What role does virtue play in Don Quixote?

Virtue is the quality of having high moral standards. When the narrator speaks about virtue, it's mostly in reference to a woman. He uses the word to talk about both her behavior and her virginity. Women who were virtuous—who did not flirt, who did not show off, and who acted like proper ladies—are considered to be far more desirable as wives than women who fulfilled their more base desires. Ruining one's virtue, even through rumor, is enough to disgrace an entire family. A man's virtue, on the other hand, remains intact despite aggressive flirtation and intimate relations outside of marriage.

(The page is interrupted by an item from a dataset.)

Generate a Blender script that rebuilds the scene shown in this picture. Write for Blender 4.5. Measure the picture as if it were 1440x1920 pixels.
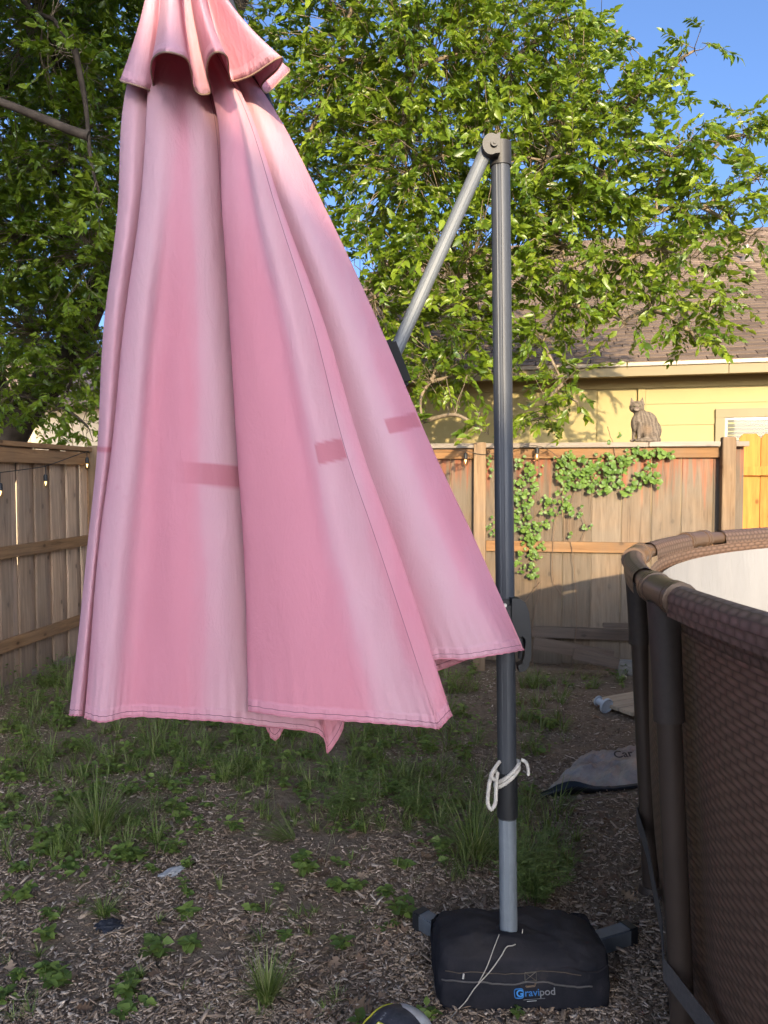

For example, Dorotea runs away from home because her virtue has been called into question both by her secret marriage to Don Fernando and the fact that the person who helped her escape was a man. She feels she can't face her parents because "their honor and reputation lay entirely in [her] goodness and virtue, in which they trusted." Yet Don Fernando, who seduces Dorotea with promises of marriage, has sex with her, then abandons her, has no qualms about how his actions reflect his own morals. It's fine for men to fool around, but women must be held to a higher standard. This raises more questions than Cervantes is able to answer, which is exactly the point. Cervantes's emphasis on virtue highlights the inherent inequalities in social standards for men and women in 17th- century Spain. He wants readers to recognize and question the disparity between the treatment of the sexes and evaluate the fairness of such a dramatic double standard. His desire to engage readers on this topic indicates that he personally feels these different rules for different genders are out of date.